* Task directions
Starting at the first line of the listing below, retype each line up to and including the one that contains "(.36, .39, .43), .9, rough=.5, fine=.12)". Leave pictures out.

* Supplied material
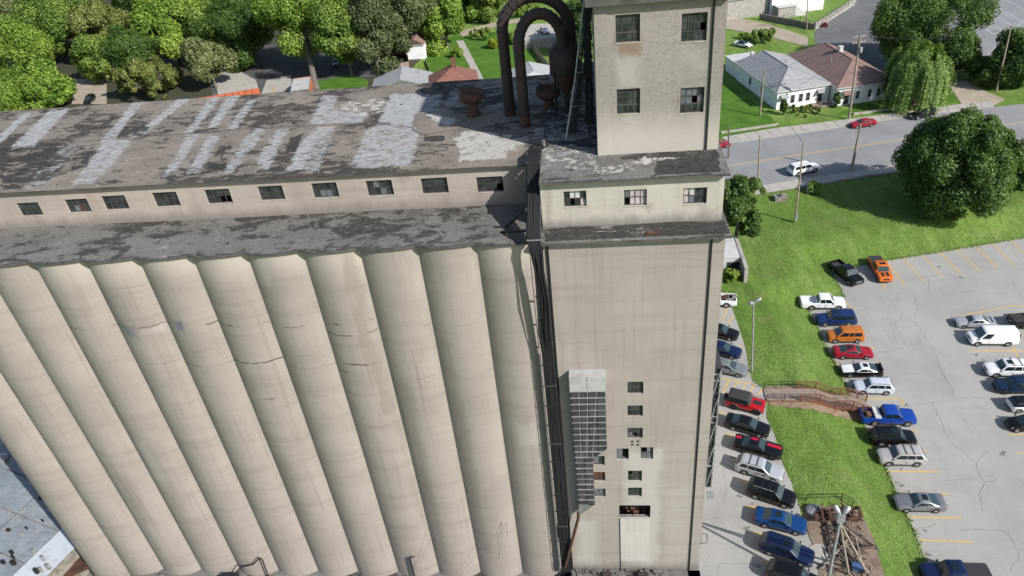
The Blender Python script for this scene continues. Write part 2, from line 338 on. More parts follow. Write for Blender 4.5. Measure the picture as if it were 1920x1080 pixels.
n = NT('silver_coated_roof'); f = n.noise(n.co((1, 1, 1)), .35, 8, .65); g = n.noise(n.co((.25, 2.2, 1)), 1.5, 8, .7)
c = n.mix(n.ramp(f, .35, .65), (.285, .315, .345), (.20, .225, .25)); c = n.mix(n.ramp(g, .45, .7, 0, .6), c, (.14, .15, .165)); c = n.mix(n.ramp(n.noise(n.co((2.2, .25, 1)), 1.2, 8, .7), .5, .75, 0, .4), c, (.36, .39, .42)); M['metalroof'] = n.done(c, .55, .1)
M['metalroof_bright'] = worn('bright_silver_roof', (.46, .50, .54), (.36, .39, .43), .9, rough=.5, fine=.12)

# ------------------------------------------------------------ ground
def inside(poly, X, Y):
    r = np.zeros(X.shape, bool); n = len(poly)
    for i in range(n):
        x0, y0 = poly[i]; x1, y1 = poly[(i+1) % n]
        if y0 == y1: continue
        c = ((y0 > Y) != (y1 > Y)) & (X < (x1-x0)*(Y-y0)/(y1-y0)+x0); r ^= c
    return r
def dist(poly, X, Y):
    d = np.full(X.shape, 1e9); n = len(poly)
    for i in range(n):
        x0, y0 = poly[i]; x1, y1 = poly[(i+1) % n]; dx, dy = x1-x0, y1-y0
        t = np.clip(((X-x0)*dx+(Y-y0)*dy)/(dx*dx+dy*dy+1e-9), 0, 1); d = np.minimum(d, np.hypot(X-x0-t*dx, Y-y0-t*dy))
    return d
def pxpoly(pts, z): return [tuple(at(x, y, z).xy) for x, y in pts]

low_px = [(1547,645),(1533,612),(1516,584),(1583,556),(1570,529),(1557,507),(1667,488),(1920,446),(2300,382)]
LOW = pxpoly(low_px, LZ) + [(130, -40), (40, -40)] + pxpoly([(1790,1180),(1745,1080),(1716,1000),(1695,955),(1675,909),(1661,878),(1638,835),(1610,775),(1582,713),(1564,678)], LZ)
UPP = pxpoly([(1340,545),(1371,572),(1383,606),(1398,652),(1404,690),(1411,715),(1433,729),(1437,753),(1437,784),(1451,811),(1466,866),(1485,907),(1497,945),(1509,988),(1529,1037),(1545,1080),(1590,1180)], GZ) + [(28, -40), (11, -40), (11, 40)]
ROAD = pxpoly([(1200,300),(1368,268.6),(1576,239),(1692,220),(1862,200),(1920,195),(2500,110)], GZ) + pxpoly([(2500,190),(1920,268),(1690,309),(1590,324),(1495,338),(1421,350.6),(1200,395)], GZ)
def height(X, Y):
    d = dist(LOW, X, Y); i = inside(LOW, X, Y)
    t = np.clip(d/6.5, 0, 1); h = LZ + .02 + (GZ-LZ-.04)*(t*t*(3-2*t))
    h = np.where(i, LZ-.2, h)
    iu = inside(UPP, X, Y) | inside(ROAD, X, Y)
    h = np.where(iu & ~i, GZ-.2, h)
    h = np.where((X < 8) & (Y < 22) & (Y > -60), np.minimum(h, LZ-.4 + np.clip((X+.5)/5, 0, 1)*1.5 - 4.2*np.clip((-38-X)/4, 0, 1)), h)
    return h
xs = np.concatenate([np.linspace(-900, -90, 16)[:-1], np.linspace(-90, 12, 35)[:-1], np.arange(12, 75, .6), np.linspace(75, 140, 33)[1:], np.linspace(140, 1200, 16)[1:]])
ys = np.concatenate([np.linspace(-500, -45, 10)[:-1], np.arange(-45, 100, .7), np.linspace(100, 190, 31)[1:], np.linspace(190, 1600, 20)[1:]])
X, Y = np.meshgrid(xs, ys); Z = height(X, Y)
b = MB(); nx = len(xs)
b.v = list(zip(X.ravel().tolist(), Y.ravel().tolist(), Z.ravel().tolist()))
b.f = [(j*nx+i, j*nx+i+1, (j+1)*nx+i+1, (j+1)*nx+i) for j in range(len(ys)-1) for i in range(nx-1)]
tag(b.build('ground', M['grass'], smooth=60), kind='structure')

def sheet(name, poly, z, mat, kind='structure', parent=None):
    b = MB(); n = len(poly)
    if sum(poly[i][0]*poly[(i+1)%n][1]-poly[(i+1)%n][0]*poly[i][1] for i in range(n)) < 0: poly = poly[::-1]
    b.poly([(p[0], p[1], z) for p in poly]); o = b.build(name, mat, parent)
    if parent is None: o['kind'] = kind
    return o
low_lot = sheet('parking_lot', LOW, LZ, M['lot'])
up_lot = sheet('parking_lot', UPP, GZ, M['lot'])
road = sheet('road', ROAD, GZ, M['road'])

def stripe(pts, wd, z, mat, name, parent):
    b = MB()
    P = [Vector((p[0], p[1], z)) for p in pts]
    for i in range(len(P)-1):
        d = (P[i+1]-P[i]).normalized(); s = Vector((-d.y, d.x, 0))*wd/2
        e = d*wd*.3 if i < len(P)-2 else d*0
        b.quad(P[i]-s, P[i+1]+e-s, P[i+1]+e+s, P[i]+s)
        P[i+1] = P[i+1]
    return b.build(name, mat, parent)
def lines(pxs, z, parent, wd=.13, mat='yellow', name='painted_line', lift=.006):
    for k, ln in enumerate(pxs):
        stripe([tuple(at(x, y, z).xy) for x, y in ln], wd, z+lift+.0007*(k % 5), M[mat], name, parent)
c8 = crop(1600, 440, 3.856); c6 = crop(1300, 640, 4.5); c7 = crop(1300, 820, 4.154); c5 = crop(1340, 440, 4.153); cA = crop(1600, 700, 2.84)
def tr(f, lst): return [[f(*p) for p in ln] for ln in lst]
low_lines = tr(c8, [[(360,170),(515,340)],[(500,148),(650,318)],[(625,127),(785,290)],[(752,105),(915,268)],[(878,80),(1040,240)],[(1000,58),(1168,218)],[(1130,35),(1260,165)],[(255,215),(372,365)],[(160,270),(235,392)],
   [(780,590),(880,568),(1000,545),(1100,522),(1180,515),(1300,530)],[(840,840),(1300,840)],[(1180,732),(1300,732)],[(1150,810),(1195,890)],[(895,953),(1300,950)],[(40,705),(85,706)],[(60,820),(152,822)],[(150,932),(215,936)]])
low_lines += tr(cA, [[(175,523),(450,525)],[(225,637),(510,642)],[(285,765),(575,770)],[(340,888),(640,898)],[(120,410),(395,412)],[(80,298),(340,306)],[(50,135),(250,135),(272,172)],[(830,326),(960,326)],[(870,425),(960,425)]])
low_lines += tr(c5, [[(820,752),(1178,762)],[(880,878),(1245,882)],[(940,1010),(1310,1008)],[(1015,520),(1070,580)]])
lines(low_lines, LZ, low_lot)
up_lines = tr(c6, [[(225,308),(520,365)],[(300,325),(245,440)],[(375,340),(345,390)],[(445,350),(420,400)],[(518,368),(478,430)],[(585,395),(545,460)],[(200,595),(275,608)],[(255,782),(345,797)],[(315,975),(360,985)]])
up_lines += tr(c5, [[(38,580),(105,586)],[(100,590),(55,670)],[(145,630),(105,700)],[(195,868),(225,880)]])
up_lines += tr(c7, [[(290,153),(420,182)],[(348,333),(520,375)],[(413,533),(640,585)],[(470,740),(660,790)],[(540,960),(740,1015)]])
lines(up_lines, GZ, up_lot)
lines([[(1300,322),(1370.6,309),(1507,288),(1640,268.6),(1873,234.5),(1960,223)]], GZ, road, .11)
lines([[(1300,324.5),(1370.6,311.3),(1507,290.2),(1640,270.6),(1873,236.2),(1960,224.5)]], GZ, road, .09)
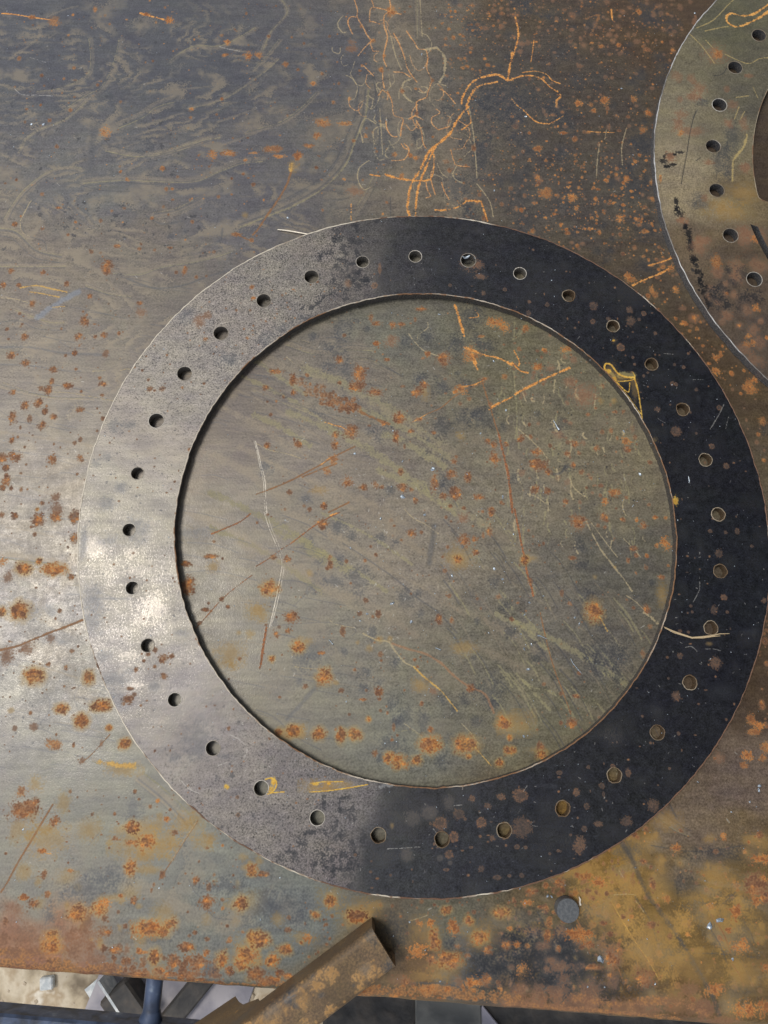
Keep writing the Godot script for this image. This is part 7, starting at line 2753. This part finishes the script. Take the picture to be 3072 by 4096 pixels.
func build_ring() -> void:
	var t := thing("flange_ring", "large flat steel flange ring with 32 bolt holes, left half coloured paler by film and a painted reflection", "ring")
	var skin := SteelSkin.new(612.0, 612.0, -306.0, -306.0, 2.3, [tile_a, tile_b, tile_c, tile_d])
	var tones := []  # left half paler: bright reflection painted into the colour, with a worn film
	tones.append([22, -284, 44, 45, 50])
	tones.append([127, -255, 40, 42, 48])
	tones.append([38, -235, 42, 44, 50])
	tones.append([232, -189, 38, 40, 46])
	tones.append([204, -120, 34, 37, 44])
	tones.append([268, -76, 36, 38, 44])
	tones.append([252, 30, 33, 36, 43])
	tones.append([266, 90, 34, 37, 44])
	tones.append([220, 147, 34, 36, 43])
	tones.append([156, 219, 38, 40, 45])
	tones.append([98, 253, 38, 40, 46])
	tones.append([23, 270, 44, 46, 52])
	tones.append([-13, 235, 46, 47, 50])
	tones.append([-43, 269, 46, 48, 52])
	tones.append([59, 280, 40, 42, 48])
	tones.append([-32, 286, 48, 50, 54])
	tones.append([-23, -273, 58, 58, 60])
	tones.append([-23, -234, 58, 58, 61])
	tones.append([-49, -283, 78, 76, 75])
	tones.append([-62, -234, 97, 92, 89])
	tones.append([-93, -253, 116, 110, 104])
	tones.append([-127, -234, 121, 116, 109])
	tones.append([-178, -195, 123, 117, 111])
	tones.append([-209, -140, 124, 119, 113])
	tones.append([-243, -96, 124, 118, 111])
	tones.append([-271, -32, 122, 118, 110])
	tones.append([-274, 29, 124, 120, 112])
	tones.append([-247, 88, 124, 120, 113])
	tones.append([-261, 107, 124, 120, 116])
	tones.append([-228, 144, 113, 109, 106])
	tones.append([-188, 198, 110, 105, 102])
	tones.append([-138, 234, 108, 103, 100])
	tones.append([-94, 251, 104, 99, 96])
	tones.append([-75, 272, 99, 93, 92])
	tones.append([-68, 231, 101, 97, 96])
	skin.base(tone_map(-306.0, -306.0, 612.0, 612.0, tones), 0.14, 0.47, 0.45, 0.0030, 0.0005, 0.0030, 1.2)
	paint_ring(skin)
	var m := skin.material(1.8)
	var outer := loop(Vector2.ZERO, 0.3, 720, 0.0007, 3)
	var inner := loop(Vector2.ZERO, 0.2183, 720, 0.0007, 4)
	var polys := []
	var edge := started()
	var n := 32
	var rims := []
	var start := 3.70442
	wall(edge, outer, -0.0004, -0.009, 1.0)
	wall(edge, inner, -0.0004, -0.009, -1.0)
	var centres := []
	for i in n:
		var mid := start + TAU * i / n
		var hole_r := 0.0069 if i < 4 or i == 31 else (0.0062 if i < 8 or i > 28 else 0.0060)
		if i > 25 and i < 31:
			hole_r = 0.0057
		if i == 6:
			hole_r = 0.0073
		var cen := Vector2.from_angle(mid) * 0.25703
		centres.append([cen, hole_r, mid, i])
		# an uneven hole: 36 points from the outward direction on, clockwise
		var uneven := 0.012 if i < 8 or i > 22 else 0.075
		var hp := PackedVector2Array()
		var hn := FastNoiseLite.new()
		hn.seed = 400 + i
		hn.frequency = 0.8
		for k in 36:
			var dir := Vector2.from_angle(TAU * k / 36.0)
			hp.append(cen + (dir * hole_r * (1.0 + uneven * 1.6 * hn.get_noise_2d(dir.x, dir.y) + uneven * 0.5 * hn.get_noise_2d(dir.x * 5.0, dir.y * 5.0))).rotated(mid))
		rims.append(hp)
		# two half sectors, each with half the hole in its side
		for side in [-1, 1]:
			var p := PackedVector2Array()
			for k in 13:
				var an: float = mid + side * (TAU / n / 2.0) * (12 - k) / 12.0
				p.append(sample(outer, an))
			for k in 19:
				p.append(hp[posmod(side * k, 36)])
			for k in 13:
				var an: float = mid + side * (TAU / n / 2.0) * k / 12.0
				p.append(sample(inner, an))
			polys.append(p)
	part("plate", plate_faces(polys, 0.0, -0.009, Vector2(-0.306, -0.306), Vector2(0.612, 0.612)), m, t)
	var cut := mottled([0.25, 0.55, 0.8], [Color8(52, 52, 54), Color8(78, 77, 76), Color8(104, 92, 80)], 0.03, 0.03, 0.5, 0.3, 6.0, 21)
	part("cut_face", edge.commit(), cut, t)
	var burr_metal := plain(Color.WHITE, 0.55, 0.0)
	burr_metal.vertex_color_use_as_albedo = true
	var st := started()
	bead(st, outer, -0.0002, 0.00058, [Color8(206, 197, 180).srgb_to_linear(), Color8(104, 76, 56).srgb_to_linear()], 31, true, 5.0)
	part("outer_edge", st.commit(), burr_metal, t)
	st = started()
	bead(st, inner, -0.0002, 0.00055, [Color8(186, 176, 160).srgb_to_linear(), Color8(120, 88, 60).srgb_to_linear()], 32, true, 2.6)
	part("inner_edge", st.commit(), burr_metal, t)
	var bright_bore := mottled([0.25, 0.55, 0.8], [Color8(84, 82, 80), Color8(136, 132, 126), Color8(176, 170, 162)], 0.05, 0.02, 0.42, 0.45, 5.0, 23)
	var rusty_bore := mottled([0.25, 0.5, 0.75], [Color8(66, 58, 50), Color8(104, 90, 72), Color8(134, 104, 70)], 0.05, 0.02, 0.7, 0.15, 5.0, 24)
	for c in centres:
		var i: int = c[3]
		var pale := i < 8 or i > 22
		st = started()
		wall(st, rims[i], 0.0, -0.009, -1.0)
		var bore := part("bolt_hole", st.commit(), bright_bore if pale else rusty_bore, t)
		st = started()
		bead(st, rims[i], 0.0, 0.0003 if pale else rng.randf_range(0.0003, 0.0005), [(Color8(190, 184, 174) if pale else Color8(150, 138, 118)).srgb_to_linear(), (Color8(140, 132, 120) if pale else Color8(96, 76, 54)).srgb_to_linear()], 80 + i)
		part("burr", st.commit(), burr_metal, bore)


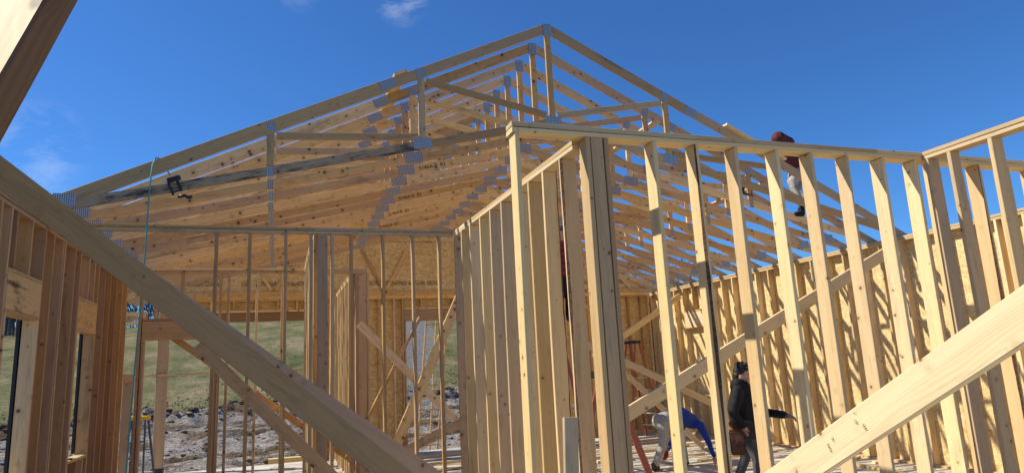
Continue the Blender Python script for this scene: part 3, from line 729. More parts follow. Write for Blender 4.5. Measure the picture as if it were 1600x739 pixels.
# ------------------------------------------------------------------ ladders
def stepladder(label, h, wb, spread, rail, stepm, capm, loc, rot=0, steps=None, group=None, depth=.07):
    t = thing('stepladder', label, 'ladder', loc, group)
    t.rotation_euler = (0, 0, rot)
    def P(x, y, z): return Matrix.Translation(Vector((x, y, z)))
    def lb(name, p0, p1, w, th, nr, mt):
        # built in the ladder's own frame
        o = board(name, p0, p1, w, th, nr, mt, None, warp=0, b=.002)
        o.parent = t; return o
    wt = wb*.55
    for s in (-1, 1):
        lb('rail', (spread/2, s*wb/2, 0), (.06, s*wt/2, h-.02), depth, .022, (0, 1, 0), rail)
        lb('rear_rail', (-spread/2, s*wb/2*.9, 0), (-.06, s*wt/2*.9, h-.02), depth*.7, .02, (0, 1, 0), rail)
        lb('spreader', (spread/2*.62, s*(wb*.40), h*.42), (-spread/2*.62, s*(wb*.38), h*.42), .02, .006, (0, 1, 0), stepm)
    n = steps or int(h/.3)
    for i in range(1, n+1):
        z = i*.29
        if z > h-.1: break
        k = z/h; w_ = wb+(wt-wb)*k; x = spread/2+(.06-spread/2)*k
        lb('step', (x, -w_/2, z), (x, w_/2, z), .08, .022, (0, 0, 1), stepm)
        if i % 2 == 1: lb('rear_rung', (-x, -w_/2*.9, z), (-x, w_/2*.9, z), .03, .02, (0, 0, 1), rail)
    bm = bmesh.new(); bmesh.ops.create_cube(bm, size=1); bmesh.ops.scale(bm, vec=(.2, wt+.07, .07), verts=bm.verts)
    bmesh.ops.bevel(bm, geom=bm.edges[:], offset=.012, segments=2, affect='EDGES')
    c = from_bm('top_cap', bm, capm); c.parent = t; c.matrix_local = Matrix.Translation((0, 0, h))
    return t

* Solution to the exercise
The Blender Python script for this scene continues. Write part 2, from line 338 on. More parts follow. Write for Blender 4.5. Measure the picture as if it were 1920x1080 pixels.
n = NT('silver_coated_roof'); f = n.noise(n.co((1, 1, 1)), .35, 8, .65); g = n.noise(n.co((.25, 2.2, 1)), 1.5, 8, .7)
c = n.mix(n.ramp(f, .35, .65), (.285, .315, .345), (.20, .225, .25)); c = n.mix(n.ramp(g, .45, .7, 0, .6), c, (.14, .15, .165)); c = n.mix(n.ramp(n.noise(n.co((2.2, .25, 1)), 1.2, 8, .7), .5, .75, 0, .4), c, (.36, .39, .42)); M['metalroof'] = n.done(c, .55, .1)
M['metalroof_bright'] = worn('bright_silver_roof', (.46, .50, .54), (.36, .39, .43), .9, rough=.5, fine=.12)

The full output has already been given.